Romney has already released his most recent) so that the Obama
campaign might try to use them to attack Mr. Romney and thus deflect
public attention from the Obama administration's dismal first term.
Even if he didn't succeed in forcing Mr. Romney to disclose more tax
returns, Mr. Reid obviously intended to create doubt in some voters'
minds about Mr Romney. Some argue that was his primary intention.
No matter that Mr. Reid won't release his own tax returns, nor that Mr.
Obama won't release his own college records nor his records as an Ilinois
state senator. No matter that Mr. Reid himself is the center of numerous
controversies about his investments, personal finances, mendacity and
misuse of his office.
But the reason Harry Reid has done the GOP a big favor, particularly all
those Republican challengers to Democratic-held senate seats, is that he has
now created himself as the number one visible reason for American voters to
elect a Republican U.S. senate this November. Harry Reid is behaving so
badly and irresponsibly that one almost misses the time when Nancy Pelosi
spoke for her party. (I said "almost.") This is only the latest example of his
mismanagement of the high office he holds. The senate has not, as required
by law, passed a budget in three years. He refused to allow bills passed by the
U.S. house to even have a vote in the senate. He has falsely described his
opponents for years. He is a profound embarrassment to his state, his
country and to the important institution he is supposed to lead. Simply put,
Harry Reid is the worst senate majority leader in modern American history.
Democrats running for U.S. house and senate seats desperately need the old
axiom "all politics is local" to be true this year. If the 2012 elections are
allowed to "go national" (as they did in 2010 when Democrats lost the U.S.
house by a large margin and had their U.S. senate majority much reduced),
it would be catastrophic for many Democratic candidates, some of whom are
already in electoral difficulty. The prolonged economic crisis, coupled with
chronic high unemployment, is not helping Democrats in 2012. Nor is the
prospect of more than a trillion dollar deficit coming soon from the immensely
unpopular Obamacare, the hot button issue that led to Democratic defeat in
2010) helping either. If you add the unpleasant face of Harry Reid to the mix,
and now he has made this inevitable, you have the formula for an historic
rejection, not just of an incumbent president, but of a whole party as well.
The political ads featuring the mean-spirited Mr.

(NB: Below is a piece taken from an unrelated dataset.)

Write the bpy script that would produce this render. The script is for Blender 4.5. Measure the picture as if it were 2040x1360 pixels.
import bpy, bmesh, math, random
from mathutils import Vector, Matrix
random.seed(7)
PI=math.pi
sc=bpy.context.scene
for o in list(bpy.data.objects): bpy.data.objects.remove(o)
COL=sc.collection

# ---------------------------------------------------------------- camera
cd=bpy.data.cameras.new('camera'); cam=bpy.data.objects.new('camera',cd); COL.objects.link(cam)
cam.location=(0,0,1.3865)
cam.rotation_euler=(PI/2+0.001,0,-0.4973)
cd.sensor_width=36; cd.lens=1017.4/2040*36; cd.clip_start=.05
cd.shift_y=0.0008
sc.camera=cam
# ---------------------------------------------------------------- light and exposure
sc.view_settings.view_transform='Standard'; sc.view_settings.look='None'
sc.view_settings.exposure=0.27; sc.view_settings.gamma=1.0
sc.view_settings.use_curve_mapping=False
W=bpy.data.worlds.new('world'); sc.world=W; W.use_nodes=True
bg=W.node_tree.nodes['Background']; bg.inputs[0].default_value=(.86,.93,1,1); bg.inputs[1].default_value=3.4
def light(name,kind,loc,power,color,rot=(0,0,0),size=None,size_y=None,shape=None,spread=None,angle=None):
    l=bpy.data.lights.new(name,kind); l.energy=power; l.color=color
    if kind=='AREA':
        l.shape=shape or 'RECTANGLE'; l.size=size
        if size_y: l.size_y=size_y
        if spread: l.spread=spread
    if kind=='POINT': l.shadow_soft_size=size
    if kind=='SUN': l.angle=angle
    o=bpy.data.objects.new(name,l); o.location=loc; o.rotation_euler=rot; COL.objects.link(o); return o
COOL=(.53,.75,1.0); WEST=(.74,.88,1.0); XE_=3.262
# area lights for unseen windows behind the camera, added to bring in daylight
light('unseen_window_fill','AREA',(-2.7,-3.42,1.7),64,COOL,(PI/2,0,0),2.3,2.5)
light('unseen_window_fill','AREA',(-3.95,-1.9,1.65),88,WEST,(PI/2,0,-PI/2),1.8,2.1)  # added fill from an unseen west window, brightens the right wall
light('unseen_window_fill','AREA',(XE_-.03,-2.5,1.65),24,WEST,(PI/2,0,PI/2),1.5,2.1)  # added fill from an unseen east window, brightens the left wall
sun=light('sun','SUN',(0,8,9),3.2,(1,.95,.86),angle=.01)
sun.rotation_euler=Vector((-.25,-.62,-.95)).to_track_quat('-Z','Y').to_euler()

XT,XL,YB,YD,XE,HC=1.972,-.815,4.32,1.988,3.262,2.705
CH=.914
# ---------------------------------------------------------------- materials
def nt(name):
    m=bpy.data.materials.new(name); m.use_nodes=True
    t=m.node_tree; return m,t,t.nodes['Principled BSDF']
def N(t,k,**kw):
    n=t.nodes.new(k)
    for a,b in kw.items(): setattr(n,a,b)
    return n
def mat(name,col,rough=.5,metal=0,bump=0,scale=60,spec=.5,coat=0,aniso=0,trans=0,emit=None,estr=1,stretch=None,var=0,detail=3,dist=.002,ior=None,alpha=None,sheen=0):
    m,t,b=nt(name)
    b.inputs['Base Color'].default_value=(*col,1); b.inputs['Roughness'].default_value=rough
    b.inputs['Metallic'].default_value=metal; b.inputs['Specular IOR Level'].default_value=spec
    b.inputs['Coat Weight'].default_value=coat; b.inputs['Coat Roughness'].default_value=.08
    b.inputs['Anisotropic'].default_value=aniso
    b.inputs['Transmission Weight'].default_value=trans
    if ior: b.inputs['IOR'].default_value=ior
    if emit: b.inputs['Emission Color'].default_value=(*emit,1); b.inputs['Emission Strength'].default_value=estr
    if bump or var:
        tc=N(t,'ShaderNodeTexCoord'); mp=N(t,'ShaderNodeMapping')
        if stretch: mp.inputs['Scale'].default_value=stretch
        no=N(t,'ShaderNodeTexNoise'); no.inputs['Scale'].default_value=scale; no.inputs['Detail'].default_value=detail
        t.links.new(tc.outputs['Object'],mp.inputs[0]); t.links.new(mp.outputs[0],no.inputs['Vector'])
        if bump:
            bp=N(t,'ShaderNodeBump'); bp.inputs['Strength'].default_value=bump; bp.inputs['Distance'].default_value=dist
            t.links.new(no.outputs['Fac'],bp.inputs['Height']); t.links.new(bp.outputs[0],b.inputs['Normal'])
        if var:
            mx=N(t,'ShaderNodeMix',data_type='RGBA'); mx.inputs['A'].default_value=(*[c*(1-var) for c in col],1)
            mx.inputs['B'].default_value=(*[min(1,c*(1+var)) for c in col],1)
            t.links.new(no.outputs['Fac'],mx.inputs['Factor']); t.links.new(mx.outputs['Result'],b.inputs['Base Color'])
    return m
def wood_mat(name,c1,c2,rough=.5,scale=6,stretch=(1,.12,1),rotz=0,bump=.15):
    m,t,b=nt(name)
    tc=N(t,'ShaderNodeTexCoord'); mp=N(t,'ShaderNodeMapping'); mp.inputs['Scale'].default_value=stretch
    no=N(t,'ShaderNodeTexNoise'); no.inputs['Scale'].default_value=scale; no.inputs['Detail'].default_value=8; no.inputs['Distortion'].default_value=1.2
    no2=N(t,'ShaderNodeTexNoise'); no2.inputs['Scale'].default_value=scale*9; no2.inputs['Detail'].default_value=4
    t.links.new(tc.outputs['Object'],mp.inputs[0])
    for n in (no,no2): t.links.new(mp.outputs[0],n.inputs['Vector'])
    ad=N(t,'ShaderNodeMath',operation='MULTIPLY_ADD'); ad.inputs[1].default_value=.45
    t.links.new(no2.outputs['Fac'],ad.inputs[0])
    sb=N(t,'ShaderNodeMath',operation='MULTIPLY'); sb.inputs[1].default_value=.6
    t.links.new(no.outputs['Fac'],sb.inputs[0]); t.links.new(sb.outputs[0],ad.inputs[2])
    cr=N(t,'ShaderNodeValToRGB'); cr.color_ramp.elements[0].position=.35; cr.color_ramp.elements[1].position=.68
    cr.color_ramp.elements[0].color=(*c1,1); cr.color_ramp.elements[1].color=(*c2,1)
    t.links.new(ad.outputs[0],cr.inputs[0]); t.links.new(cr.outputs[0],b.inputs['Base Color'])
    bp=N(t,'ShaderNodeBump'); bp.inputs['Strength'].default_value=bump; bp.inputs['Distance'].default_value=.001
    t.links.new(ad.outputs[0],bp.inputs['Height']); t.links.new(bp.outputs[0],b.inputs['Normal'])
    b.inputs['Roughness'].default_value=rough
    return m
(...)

Reid, and adaptable to
virtually every close U.S. senate race this year, almost make themselves.
The races for control of the Congress are, of course, tied to the presidential
contest, but voters have historically kept the elections of the two branches
somewhat apart. To defeat an incumbent local congressman or senator
usually takes more than one's preference for president. As I said, the key to the
"nationalization" of the 2010 elections was voter antipathy to Obamacare.
Obamacare is still with us, but now what stands in the way of its repeal (and
fixing most everything else) is the Democratic-controlled U.S. senate and Harry
Reid. And, of course, President Obama. But as for voters worrying more about
an obvious spurious allegation about Mr. Romney not paying taxes, or their
antipathy to Obamacare and Mr Obama's failed administration, it isn't even close.